Pour moi, c’étaient les fusils qui m’intéressaient le plus. Mais à eux non plus je n’avais pas le droit de toucher : trop lourds, trop dangereux, trop fragiles disait mon père.

Un dimanche, alors qu’un ami de mon âge était venu avec ses parents pour passer la journée dans notre campagne, et tandis que les grandes personnes étaient parties faire un tour en forêt, nous avions décroché les deux fusils. Pendant plus d’une heure, nous avions tués des milliers de bisons, des centaines d’indiens et des régiments d’allemands.
Mais à un moment, alors que je bondissais hors d’une tranchée, je laissai tomber mon arme sur une grosse pierre. Elle se brisa en deux morceaux. J’étais terrorisé à l’idée des conséquences que mon acte allait entraîner. En réalité, la punition ne dut pas être si terrible, car je l’ai oubliée. Ma mère, qui n’aimait pas plus les armes que la Série Noire, voulut jeter aux ordures le mousquet brisé. Mon père s’y opposa fermement, mais ce que ma mère obtint c’est que les deux morceaux du fusil soient replacés tête-bêche sur le râtelier avec défense de jamais les recoller. C’était pour elle une manière de protester contre la violence tout en me rappelant ce qu’il advient quand on désobéit.

(*) Les exemplaires de la Série Noire que j’évoque ici sont à présent chez moi depuis de nombreuses années. J’ai repris à mon compte le jeu des titres que pratiquaient mon père et ma sieur et ça a donné ceci :

Qu’est-ce qu’on déguste ! <>Cocktail au pétrole <>Les spaghettis par la racine<>On tue le veau gras<>On t’fera pas de violettes <>A l’estomac ! 

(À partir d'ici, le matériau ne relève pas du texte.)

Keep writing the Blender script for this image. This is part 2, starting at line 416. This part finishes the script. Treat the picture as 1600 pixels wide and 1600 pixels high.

Vivement mes pantoufles ! <>La belle vie<>Comment qu’elle est !<>La sirène du Mississippi <>Comme un frère <>La souris du Missouri<>Tu veux mon portrait ?<>Bas les masques  

La virée fantastique <>Balade au soleil<>Lazare n°7<>Un aller simple<>Tu peux courir…<>Le dératé <>Feu des quatre fers <>Le pavé brûle<>Maldonne<>Arnaq blues

On déboulonne <>La grande fenêtre 

La chasse est ouverte <>Le pigeon<>Le faucon de Malte<>Le gorille dans le cocotier <>Le crapaud 

A votre tour d’essayer. Avec les titres de la collection Harlequin, ça devrait etre intéressant.